大会側は雪山の斜面に干し草を敷き詰めて融解を防いだり、谷からヘリで雪を空輸したりといった対策を迫られた。4年後のロシア・ソチも同様に雪不足にさいなまれた。CBCによると、雪の90%を人工雪でまかなっている。

各都市が雪の確保に苦心するなか、札幌は候補都市として非常に貴重な存在だ。同局は、カナダ・ウォータールー大学のダニエル・スコット教授(地理・環境管理学)が率いる国際チームによる研究結果を報じている。

それによると世界の開催候補都市は、今世紀末までに2~4.4℃の気温上昇にさらされる見込みとなっている。結果、「温暖化ガスの排出量を地球規模で劇的に削減しない限り、冬季五輪を安全かつ現実的に開催できるのは今世紀末までに、過去21回の開催地のうち日本の札幌だけとなる」ことが判明したという。

東京都にある日本オリンピックミュージアム前に設置されたオリンピックシンボル(写真=RuinDig/Yuki Uchida/CC-BY-4.0/Wikimedia Commons

東京五輪の汚職で招致活動は「一時停止」に

このように重要な候補都市である札幌だったが、昨年から噴出した東京五輪をめぐる汚職疑惑により、開催は急速に難しくなりつつある。ロイターは昨年12月、札幌市と日本オリンピック委員会が招致活動の「一時停止」を表明したと報じた。

汚職の渦中の人物は、大会組織委員会の高橋治之・元理事だ。元理事は、大会のスポンサー契約などをめぐり、紳士服大手AOKIホールディングスや出版大手KADOKAWAなど5つの企業から総額約2億円の賄賂を受け取ったとして受託収賄の罪で、東京地検特捜部にこれまで4回起訴されている。

スポンサー料の金額や交渉内容は機密性が高く、オリンピック組織委員会のなかでも取引の実態を把握していたのはごく一部に限られる。こうした密室での商談が贈収賄を行いやすい環境を形成したとの指摘がある。

東京五輪を取り巻く状況は、汚職発覚以前から非常に厳しかった。開催の6年前の2015年にはすでに、大会公式エンブレムがベルギーの劇場のロゴに酷似しているとの指摘を受け変更を迫られている。
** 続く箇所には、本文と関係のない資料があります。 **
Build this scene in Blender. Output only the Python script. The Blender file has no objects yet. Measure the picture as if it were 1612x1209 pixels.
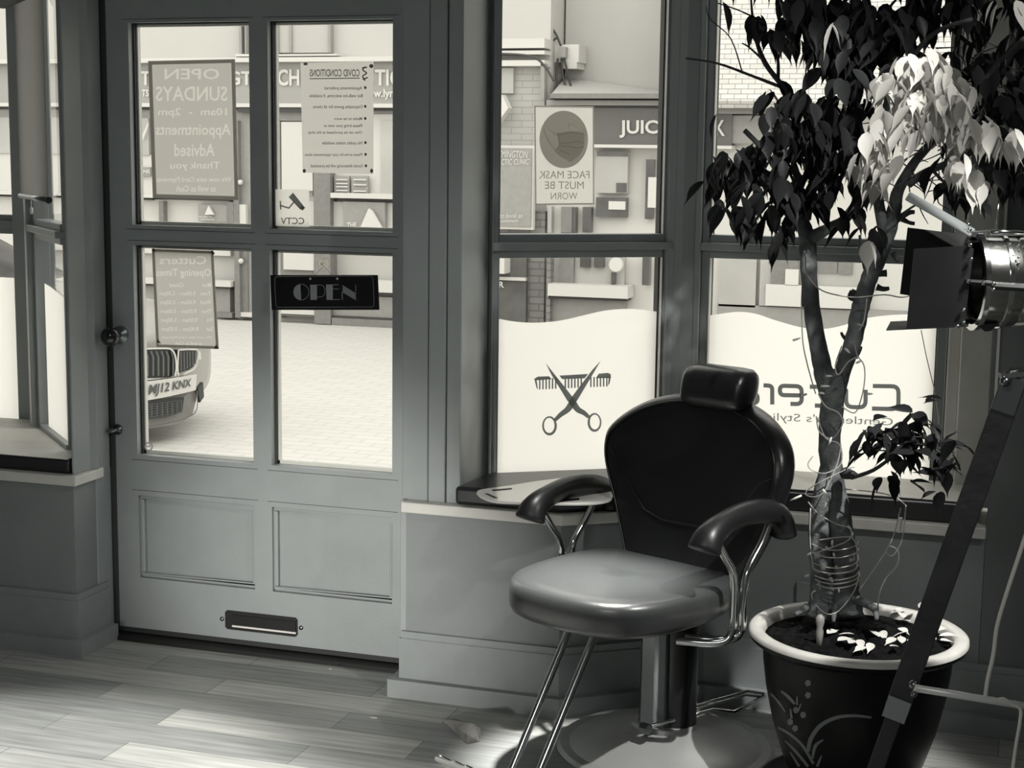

その後も、パンデミック下で示された開催強行の方針、土壇場での1年延期、新国立競技場のデザインをめぐる混乱、組織委員会の森喜朗会長による女性蔑視発言と辞任劇、閉会式の演出チーム内での不和疑惑など、スキャンダルは枚挙にいとまがない。

それでもひとたび開催にこぎ着けると、選手の奮闘が国民の関心を呼び、大会に関して建設的なムードが醸成された。だが、回復の兆しがあった組織委員会の名誉に、一連の汚職疑惑が致命的な泥を塗った形だ。